Es wird höchste Zeit, die Staatsleistungen an die Bistümer und Landeskirchen abzulösen. Länger als 200 Jahre fließen die Gelder. Mehr als 100 Jahre existiert der Verfassungsauftrag, das zu beenden. In der Vergangenheit hatten sich alle in diesen Leistungen gut eingerichtet. Länder und Bistümer haben die längst pauschalierten Zahlungen in die Haushalte eingepreist. Man war allseits zufrieden. Doch der politische Wind dreht sich. Die Mehrheit der Menschen in Deutschland gehört keiner der beiden großen Kirchen mehr an. Eine stetig steigende Zahl an Bürgern rechnet sich gar keiner Religionsgemeinschaft zu. Da wird es immer schwerer zu erklären, warum die Länder aus allgemeinen Steuermitteln die Gehälter von Bischöfen und Domkapitularen zahlen.
Egal wie oft man erklärt, dass es sich bei den Zahlungen um Ersatz für entgangene Erträge aus enteigneten Gütern handelt. Man hört immer wieder das Argument, nach über 200 Jahren müsse endlich mal Schluss sein. Auch wenn dieses Argument nicht zutrifft, es ist populistisch und es ist eingängig in einer Zeit, in der man gut und gerne auf die Kirche einprügeln kann. Man sollte sich da nichts vormachen, der Ruf der Kirche ist auf lange Zeit gesehen in einer breiten Öffentlichkeit ruiniert. In diesem Klima wächst nun eine Stimmung, in der der Bund ablösen will. Die Bistümer sind gesprächsbereit. Die Bundesländer zucken zurück. Letzteres ist mehr als nur verständlich, denn den Gesetzen der Finanzmathematik folgend, wäre ein Mehrfaches der derzeitigen jährlichen Zahlung zu leisten. Dabei ist es unerheblich, ob man sich auf die unwahrscheinliche Variante einer Einmalzahlung oder die viel wahrscheinlichere Ablösung in Raten einigt. Jede Variante dürfte derzeit jedem deutschen Länderfinanzminister schlaflose Nächte bereiten. Die Haushalte sind durch Corona, Energie- und Wirtschaftskrise und nicht zuletzt durch die Inflation stark belastet. Während der Bund nur ein Gesetz verabschieden muss, über dessen Zuschnitt derzeit niemand sagen könnte, wie es konkret auszusehen hat, zahlen die Länder die Zeche und die Bistümer müssen ihre gesamten Finanzen völlig anders aufstellen.

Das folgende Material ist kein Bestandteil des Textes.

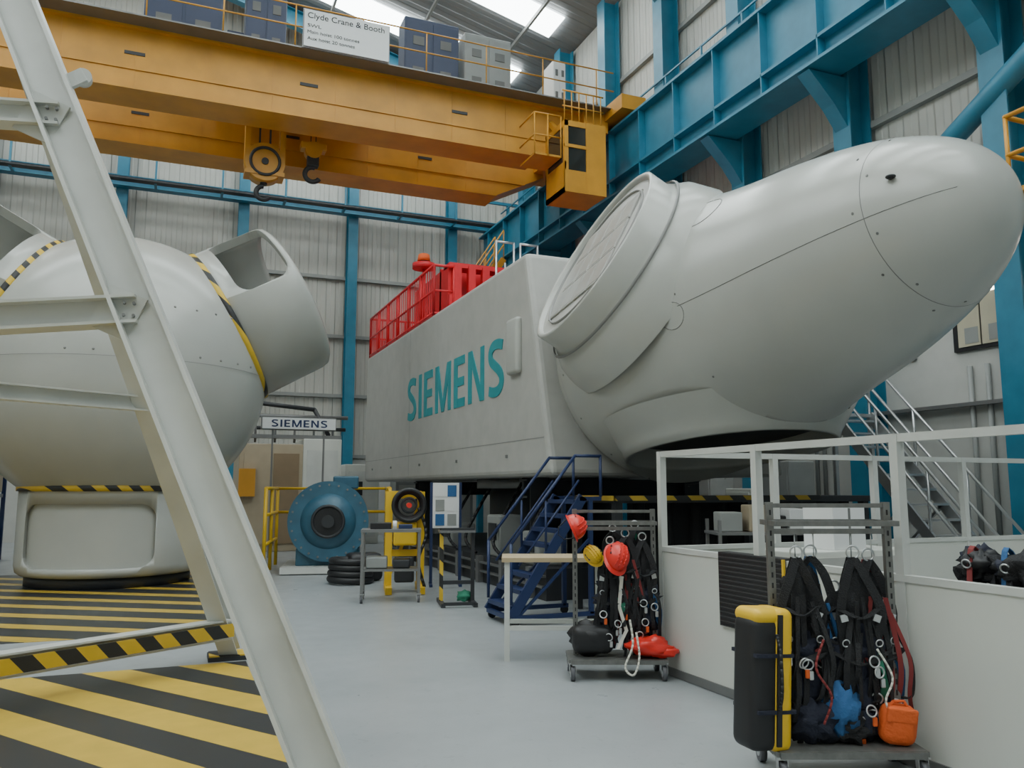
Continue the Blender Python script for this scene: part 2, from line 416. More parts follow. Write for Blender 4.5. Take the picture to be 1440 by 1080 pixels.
b=B('hoist_platform_railing',parent=nac)
zt=NT
def rail(p,q,h,mat,n,r=.03,fill=True):
    p=V(p);q=V(q)
    b.path([p+V((0,0,h)),q+V((0,0,h))],r,mat)
    b.path([p+V((0,0,h*.5)),q+V((0,0,h*.5))],r*.8,mat)
    b.path([p+V((0,0,.06)),q+V((0,0,.06))],r,mat)
    for i in range(n+1):
        a=p.lerp(q,i/n); b.path([a,a+V((0,0,h))],r,mat)
    if fill:
        m=n*6
        for i in range(m+1):
            a=p.lerp(q,i/m); b.bar(a,a+V((0,0,h)),.02,.02,mat)
rail((NX0+.06,NYF-.1,zt),(NX0+.06,16.3,zt),1.1,RED,6)
rail((NX1-.06,NYF-.1,zt),(NX1-.06,16.3,zt),1.1,RED,6)
rail((NX0+.06,NYF-.1,zt),(NX1-.06,NYF-.1,zt),1.1,RED,4)
rail((NX0+.06,16.3,zt),(NX0+.5,16.3,zt),1.1,RED,1,fill=False)
b.bb(NX0+.05,NX1-.05,16.4,NYF-.1,zt,zt+.06,RED)
for i in range(7): b.bb(NX0+.5+i*.32,NX0+.66+i*.32,16.25,16.4,zt,zt+1.15,RED)
b.bb(NX0+.4,NX0+2.9,16.3,16.36,zt+.1,zt+.5,RED); b.bb(NX0+.4,NX0+2.9,16.3,16.7,zt+1.1,zt+1.2,RED)
b.bb(NX0+.4,NX0+2.9,16.9,17.0,zt,zt+1.2,RED); b.bb(NX0+.4,NX0+.5,16.4,19,zt,zt+1.15,RED)
b.done()
b=B('roof_equipment',parent=nac)
for x in (NX0+1.2,NX0+1.75):
    b.path([(x,15.6,zt),(x,15.6,zt+1.55),(x+.4,15.6,zt+1.55),(x+.4,15.6,zt)],.025,ALU)
    b.cyl((x+.2,15.6,zt),(x+.2,15.6,zt+1.1),.02,ALU)
b.box((NX0+2.3,15,zt+.15),(.8,.7,.3),GREY,bev=.03)
b.cyl((NX0+.2,17.6,zt),(NX0+.2,17.6,zt+1.45),.03,RED)
b.cyl((NX0+.2,17.6,zt+1.35),(NX0+.2,17.6,zt+1.47),.26,RED,seg=24); b.cyl((NX0+.2,17.6,zt+1.47),(NX0+.2,17.6,zt+1.53),.12,BLK)
b.cyl((NX0+.2,17.6,zt+1.53),(NX0+.2,17.6,zt+1.66),.15,ORG,r2=.13,seg=24); b.sph((NX0+.2,17.6,zt+1.66),(.13,.13,.06),ORG)
b.done()
tilt=math.radians(9.2); AX=V((0,-math.cos(tilt),math.sin(tilt))); HO=V((6.82,10.85,3.40))
prof=[(0,-.3),(1.2,-.3),(1.55,-.1),(1.78,.25),(1.93,.8),(1.97,1.3),(1.92,1.8),(1.77,2.35),(1.57,2.9),(1.41,3.5),(1.28,4.1),(1.15,4.6),(1.0,5.05),(.83,5.42),(.63,5.72),(.40,5.93),(.18,6.03),(0,6.06)]
def refine(pr,n=4):
    out=[]
    for i in range(len(pr)-1):
        p=[V(pr[max(i-1,0)]),V(pr[i]),V(pr[i+1]),V(pr[min(i+2,len(pr)-1)])]
        for q in range(n):
            t=q/n
            v=.5*((2*p[1])+(p[2]-p[0])*t+(2*p[0]-5*p[1]+4*p[2]-p[3])*t*t+(3*p[1]-p[0]-3*p[2]+p[3])*t**3)
            out.append((max(v.x,0),v.y))
    out.append(tuple(pr[-1])); return out
PR=[prof[0]]+refine(prof[1:])
side=V((1,0,0)); upv=V((0,math.sin(tilt),math.cos(tilt)))
SC=1.62
b=B('spinner',parent=nac); b.lathe(PR,HO,AX,GREY,seg=96); spo=b.done()
HR=1.36
cb=B('cut'); c0=HO+AX*SC; cb.cyl(c0-upv*1.25,c0-upv*3,HR,DARK,seg=72); co=cb.done(); boolcut(spo,co)
def rad(s):
    for i in range(1,len(PR)-1):
        if PR[i][1]<=s<=PR[i+1][1]:
            f=(s-PR[i][1])/max(1e-6,(PR[i+1][1]-PR[i][1])); return PR[i][0]*(1-f)+PR[i+1][0]*f
    return 0
def sp(s,ang,dr=0):
    r=rad(s)+dr; return HO+AX*s+(upv*math.cos(ang)-side*math.sin(ang))*r
b=B('spinner_seams',parent=nac)
b.cyl(HO-AX*.7,HO-AX*.2,1.45,DARK,seg=48)
def seamring(s0,w=.008,m=SEAM):
    b.lathe([(rad(s0)+.001,s0-w/2),(rad(s0)+.003,s0),(rad(s0+w/2)+.001,s0+w/2)],HO,AX,m,seg=96)
seamring(.42,.012); seamring(5.25,.008,GREYD)
b.path([sp(s,math.radians(97),.001) for s in [3.0+i*.1 for i in range(30)]],.004,GREYD,seg=6)
def circ(s0,a0,R):
    pts=[]
    for i in range(28):
        t=2*math.pi*i/28
        pts.append(sp(s0+R*math.cos(t),a0+R*math.sin(t)/rad(s0),.001))
    b.path(pts,.005,SEAM,seg=6,closed=True)
circ(3.15,math.radians(48),.26); circ(2.9,math.radians(100),.16)
for s0,n,ph in ((.6,18,0),(3.0,9,.2),(5.17,9,.2),(5.31,9,.5)):
    for i in range(n):
        a=ph+i*2*math.pi/n; p=sp(s0,a); q=sp(s0,a,.006); b.cyl(p,q,.014,GREYD,seg=8)
p=sp(5.5,math.radians(75)); b.torus(p+V((-.03,-.03,.0)),(0,0,1),.035,.012,DARK); b.cyl(p,p+V((-.04,-.04,.0)),.02,DARK)
b.done()
b=B('blade_collars',parent=nac)
for ang in (60,180,-60):
    a=math.radians(ang); d=(upv*math.cos(a)-side*math.sin(a)); c=HO+AX*SC
    w=AX; out=2.08
    if ang==180:
        b.cyl(c+d*1.26,c+d*1.30,HR-.01,DARK,seg=72)  # dark disc and liner colour in the shade inside the open cavity
        b.lathe([(HR-.008,1.28),(HR-.008,1.42)],c,d,DARK,seg=72)
        b.lathe([(HR+.32,1.12),(HR+.16,1.36),(HR+.06,1.50),(HR+.03,1.60),(HR-.01,1.61),(HR-.02,1.55),(HR-.02,1.3)],c,d,GREY,seg=96)
        continue
    b.lathe([(1.62,1.2),(1.5,1.55),(1.36,1.72),(1.3,1.8),(1.3,out),(1.27,out+.02),(1.22,out),(1.22,out-.18)],c,d,GREY,seg=72)
    b.lathe([(1.375,1.72),(1.4,1.735),(1.375,1.76)],c,d,SEAM,seg=72)
    b.lathe([(1.24,out-.05),(0,out-.05)],c,d,GREY2,seg=72)
    b.lathe([(1.05,out-.05),(1.05,out-.02),(1.03,out-.02),(1.03,out-.05)],c,d,SEAM,seg=72)
    Z=d; Yv=w; Xv=Yv.cross(Z)
    R=Matrix((Xv,Yv,Z)).transposed().to_4x4()
    for j in (-1,0,1):
        for i in (-1.5,-.5,.5,1.5):
            wx,wy=.50,.36
            pc=c+d*(out-.035)+Xv*(j*.52)+Yv*(i*.38)
            b.box(pc,(wx,wy,.02),GREY2,rot=R)
            b.box(pc+d*.008,(wx-.06,wy-.06,.012),PANG,rot=R)
b.done()

b=B('nacelle_test_stand')
b.bb(5.0,8.8,10.9,20.5,0,.45,DARK)
for y in (11.3,12.4,13.5,14.6,15.7,16.8,17.9,19): b.bb(4.9,5.0,y,y+.12,0,.45,MSTL)
for z in (.18,.33): b.bb(4.93,5.0,10.9,20.5,z,z+.03,MSTL)
b.cyl((6.87,14.6,.45),(6.87,14.6,1.72),1.25,DARK,seg=48); b.cyl((6.87,14.6,1.6),(6.87,14.6,1.77),1.5,MSTL,seg=48)
for y in (12.2,18.6):
    for x in (5.4,8.3): b.ibeam((x,y,.45),(x,y,1.77),.35,.3,.03,.03,DARK)
    b.ibeam((5.2,y,1.6),(8.5,y,1.6),.3,.3,.03,.03,DARK)
for x,y,h in ((5.3,11.6,.5),(5.35,13.3,.7),(5.4,16,.45)): b.box((x,y,.45+h/2),(.5,.6,h),CABG,bev=.03); b.box((x-.26,y,.45+h*.6),(.02,.35,h*.4),DARK)
for i,y in enumerate((11.2,12.6,14.0,15.0)):
    b.path(crom([(5.05,y,.46),(4.95,y+.3,.7),(5.2,y+.5,1.1),(5.6,y+.6,1.7)]),.03,BLK)
b.done()
b=B('access_platform')
b.bb(5.0,9.2,8.9,10.2,1.42,1.5,DARK); b.bb(4.98,8.2,8.86,8.9,1.45,1.51,TAPEX); b.bb(4.96,5.0,8.86,10.2,1.45,1.51,TAPEX)
for x in (5.1,7.1,9.1):
    for y in (9.0,10.1): b.bar((x,y,0),(x,y,1.42),.1,.1,DARK)
b.bb(5.45,9.1,9.32,9.36,0.02,1.42,CURT)
for i in range(9): b.cyl((5.55+i*.43,9.30,.02),(5.6+i*.43,9.30,1.42),.10,CURT,r2=.07,seg=12,caps=False)
b.done()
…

Den Bistümern droht existenzielle Not
Da kommt Verständnis auf, wenn die Beteiligten sehr zurückhaltend sind. Man erkennt das Dilemma: Ein etabliertes, gut laufendes System soll durch etwas völlig anderes ersetzt werden, von dem niemand weiß, wie es aussehen wird. Und trotzdem ist Ablösung unbedingt nötig. Steigt nämlich der politische Druck weiter, dann ist es nur eine Frage der Zeit, bis das erste Bundesland die Zahlung streicht. Die dann folgende Verstimmung der betroffenen Bistümer in Form geschlossener Schulen, Kindergärten und Sozialeinrichtungen sind erwartbar. Das spricht niemand aus, doch sich das auszumalen bedarf nur wenig Fantasie. Vor allem Bistümer, die einen nennenswerten Teil ihres Haushalts aus den Staatsleistungen bestreiten, könnten in existenzielle Not geraten. Was vom Bund, den Ländern und den Bistümern jetzt verlangt ist, ist ein hohes Maß an Flexibilität und ein noch weitaus höheres Maß an Kreativität.
Dabei sollte keine Variante einer möglichen Ablösung ausgeschlossen werden. Sowohl für die Länder als auch für die Bistümer und Landeskirchen ist eine Lösung im Konsens zu suchen, die einerseits Äquivalenz zur bisherigen Lage herstellt und anderseits keinen der Partner ruiniert. Es gibt Ansätze, die auf regelmäßige staatliche Zahlungen an alle Religions- und Weltanschauungsgemeinschaften hinauslaufen. Das sollte man gedanklich nicht schon vorab ausschließen, da eine gerechte Zahlung an alle die Plausibilität und Akzeptanz der Zahlungen erheblich steigern dürfte.